The Manhattan Adirondacks Trails Take a Hike

One morning last summer, after yet another subway commute spent spooning strangers on a crowded train, I decided to burn up my vacation time, blow my savings, and just go hiking. In the 11 years I'd lived in New York City, I hadn't so much as seen a trail, but I had always wanted to do a multiday trek someplace way off the grid. I kept thinking, Maybe my pal, Jennifer, will come with me when her schedule clears up, or, Maybe my next boyfriend will be into backpacking. Finally I figured, What the heck, I'll go solo.

With a few clicks, I signed up online for an excursion to Mount Everest Base Camp. Before I knew it I was standing at 17,598 feet in Khumbu, Nepal, having spent eight days climbing the equivalent of eight 100-story skyscrapers. Now back in my fifth-floor walk-up, I've discovered easier ways to get my nature fix than flying to the Himalayas.

"You can find a hiking tour and trailheads a short ride from just about any city," says Jessica Wolinsky, a wilderness guide for Discover Outdoors, a New York City-based company with day trips as close as 30 minutes from midtown Manhattan. The point is, you don't have to pine for a scenic path, because hiking is one of the most doable activities no matter where you live. (And quite a calorie burner to boot: The average 140-pound woman melts about 224 calories an hour walking versus 384 when trekking uneven terrain.) Plus there's a route for everyone, whether you want a Kilimanjaro experience or something more kid-friendly.
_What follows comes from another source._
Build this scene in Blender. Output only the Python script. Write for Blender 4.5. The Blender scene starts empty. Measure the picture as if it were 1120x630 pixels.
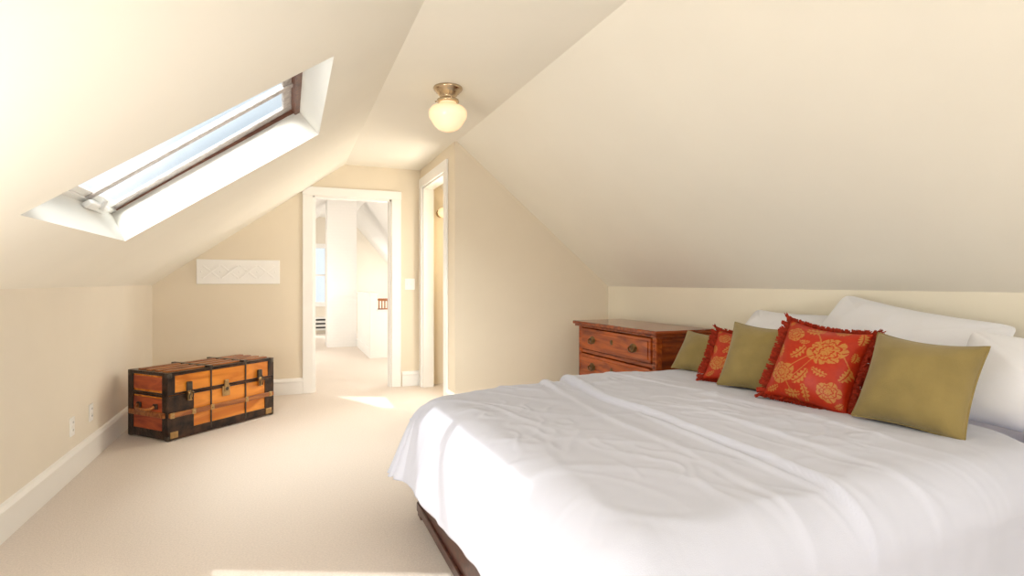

"Hiking was always a way for me to clear my mind, so when I had children, I found a way to bring them with me," says Helen Olsson, who lives in Boulder, Colorado, and is the author of The Down and Dirty Guide to Camping with Kids. "When my youngest was a baby, I toted her in a carrier, and we would maybe get half a mile before the other two kids got tired. Now that they're 11, 8, and 6, we do full-day treks of up to four miles." The key is starting with supershort distances, stopping for regular breaks, and packing lots of snacks and water, Olsson says.